Augmenting The Envelope
AGP departs from the classic synth signal flow in which an amplitude envelope notionally comes ‘last’: in fact here it sort of comes first, with each of the four sound engines getting its own. They’re standard ADSR designs, but have smoothly variable response curves, an option to link release and decay times Minimoog‑style, and a time multiplier that can take release phases (for example) to well beyond three minutes. Positively glacial, as perhaps befits Arturia, based as they are in the French alps... Most of the filter types have their own similarly capable envelopes, by the way.
Pros
- Colossal timbral range: a full‑on synth that just happens to include some piano samples.
- Beautifully presented, and extremely easy to use and explore via eight macro knobs...
- ...but with a fully accessible multi‑layer synth architecture accessible beneath.

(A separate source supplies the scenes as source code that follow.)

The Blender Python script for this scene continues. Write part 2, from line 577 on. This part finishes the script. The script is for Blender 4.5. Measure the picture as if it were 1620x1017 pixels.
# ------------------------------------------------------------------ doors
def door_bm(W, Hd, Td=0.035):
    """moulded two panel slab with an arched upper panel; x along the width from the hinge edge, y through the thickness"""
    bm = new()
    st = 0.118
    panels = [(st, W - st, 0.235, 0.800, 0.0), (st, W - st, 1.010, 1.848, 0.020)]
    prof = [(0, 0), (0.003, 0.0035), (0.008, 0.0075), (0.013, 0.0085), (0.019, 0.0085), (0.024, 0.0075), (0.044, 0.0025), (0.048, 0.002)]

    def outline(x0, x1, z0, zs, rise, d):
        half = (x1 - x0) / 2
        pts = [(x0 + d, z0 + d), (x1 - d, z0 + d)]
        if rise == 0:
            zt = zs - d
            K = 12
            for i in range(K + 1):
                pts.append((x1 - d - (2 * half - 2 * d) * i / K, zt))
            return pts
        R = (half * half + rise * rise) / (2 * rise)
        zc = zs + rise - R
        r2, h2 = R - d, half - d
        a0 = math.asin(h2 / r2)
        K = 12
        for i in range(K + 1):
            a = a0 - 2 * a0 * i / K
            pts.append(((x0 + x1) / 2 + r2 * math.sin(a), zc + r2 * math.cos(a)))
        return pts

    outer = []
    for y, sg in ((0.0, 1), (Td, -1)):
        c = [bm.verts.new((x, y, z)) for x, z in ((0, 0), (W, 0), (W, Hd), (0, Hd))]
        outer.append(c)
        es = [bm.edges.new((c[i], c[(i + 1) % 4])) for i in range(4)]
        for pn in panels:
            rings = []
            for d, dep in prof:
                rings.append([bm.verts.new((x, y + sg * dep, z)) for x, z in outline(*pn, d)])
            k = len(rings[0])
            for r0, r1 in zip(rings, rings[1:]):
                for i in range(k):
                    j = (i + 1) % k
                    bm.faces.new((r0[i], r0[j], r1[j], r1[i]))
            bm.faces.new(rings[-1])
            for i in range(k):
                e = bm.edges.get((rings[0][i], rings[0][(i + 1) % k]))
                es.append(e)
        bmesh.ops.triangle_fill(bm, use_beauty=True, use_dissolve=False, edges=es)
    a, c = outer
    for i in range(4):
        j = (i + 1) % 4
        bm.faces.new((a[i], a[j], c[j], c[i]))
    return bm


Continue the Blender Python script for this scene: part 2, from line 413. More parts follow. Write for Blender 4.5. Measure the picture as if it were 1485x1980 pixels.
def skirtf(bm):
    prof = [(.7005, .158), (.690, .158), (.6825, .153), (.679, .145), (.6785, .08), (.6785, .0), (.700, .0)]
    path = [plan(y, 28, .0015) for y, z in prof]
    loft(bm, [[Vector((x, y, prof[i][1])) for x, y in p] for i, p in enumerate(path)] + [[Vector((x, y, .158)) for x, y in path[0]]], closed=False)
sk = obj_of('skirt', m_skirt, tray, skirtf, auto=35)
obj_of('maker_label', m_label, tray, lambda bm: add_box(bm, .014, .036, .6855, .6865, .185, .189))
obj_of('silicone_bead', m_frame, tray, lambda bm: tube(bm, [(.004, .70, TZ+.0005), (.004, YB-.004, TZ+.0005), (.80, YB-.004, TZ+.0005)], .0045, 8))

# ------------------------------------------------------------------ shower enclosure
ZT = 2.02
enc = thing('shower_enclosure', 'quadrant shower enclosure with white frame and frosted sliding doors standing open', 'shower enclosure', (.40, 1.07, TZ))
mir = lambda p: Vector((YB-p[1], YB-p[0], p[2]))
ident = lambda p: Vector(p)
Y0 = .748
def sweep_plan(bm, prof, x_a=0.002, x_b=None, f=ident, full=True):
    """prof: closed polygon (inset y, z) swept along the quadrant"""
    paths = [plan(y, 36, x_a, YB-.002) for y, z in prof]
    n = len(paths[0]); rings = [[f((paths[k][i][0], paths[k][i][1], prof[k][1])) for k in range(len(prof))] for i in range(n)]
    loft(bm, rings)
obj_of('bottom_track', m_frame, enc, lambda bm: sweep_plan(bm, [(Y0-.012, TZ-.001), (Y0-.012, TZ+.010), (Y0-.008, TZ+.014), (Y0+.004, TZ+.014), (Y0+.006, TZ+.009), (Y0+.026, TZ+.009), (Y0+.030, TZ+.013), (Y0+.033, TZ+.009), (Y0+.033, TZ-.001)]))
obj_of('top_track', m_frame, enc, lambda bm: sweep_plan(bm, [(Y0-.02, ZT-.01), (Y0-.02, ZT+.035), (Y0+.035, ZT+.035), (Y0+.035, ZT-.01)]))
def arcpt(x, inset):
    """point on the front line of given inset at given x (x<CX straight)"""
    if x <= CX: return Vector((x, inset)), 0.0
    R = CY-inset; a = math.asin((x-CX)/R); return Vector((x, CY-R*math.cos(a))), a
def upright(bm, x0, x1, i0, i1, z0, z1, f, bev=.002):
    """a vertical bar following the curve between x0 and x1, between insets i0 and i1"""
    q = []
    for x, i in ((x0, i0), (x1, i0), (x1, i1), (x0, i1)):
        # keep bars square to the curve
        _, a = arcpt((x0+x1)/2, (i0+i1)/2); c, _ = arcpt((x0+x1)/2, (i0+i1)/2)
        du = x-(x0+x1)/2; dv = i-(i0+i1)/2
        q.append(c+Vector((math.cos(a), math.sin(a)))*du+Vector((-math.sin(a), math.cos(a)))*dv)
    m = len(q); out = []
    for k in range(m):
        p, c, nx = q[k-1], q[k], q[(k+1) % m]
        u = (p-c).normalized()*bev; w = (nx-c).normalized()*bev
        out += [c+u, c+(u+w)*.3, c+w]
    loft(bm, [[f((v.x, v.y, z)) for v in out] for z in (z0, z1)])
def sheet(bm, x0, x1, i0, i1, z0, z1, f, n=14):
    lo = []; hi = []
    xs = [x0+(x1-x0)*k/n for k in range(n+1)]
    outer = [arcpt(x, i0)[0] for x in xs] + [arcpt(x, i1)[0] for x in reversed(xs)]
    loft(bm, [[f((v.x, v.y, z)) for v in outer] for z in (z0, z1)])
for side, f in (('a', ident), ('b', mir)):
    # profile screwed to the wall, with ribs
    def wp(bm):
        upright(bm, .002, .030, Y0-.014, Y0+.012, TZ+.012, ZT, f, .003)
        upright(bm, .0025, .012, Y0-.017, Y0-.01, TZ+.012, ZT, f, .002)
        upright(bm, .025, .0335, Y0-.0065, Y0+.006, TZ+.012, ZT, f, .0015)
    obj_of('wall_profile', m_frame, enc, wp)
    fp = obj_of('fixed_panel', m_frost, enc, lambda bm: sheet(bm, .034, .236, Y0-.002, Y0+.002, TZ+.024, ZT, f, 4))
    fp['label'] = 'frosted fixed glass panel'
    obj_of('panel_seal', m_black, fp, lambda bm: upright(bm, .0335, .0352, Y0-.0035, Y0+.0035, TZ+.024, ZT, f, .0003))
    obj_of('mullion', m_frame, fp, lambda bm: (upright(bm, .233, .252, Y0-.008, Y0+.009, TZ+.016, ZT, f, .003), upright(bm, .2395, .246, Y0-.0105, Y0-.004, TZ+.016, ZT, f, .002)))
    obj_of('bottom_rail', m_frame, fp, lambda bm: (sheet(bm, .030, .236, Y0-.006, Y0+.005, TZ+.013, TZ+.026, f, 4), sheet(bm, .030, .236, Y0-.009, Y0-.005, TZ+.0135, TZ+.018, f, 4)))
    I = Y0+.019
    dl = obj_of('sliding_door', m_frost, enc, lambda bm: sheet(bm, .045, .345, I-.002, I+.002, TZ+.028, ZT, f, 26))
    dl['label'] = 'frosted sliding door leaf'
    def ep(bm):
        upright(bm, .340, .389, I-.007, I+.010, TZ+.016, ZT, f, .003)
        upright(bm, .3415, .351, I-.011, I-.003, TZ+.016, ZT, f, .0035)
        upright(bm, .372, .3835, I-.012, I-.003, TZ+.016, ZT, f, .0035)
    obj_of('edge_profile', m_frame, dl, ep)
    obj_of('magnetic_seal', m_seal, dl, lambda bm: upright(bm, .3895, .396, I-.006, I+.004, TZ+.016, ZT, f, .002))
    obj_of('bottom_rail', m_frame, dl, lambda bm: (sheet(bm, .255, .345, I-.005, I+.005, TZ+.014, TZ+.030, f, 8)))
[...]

- Great effects provision and MPE compatibility.
Cons
- Nothing worth mentioning: but just don’t assume this can take the place of a ‘normal’ piano library.
Summary
The sounds of a grand piano, in various very usable and in‑vogue variants, in prepared, morphed, hyped and deconstructed forms, and stretching away into a whole universe of other acoustic and electronic timbres. A truly brilliant, flexible, inspiring virtual instrument.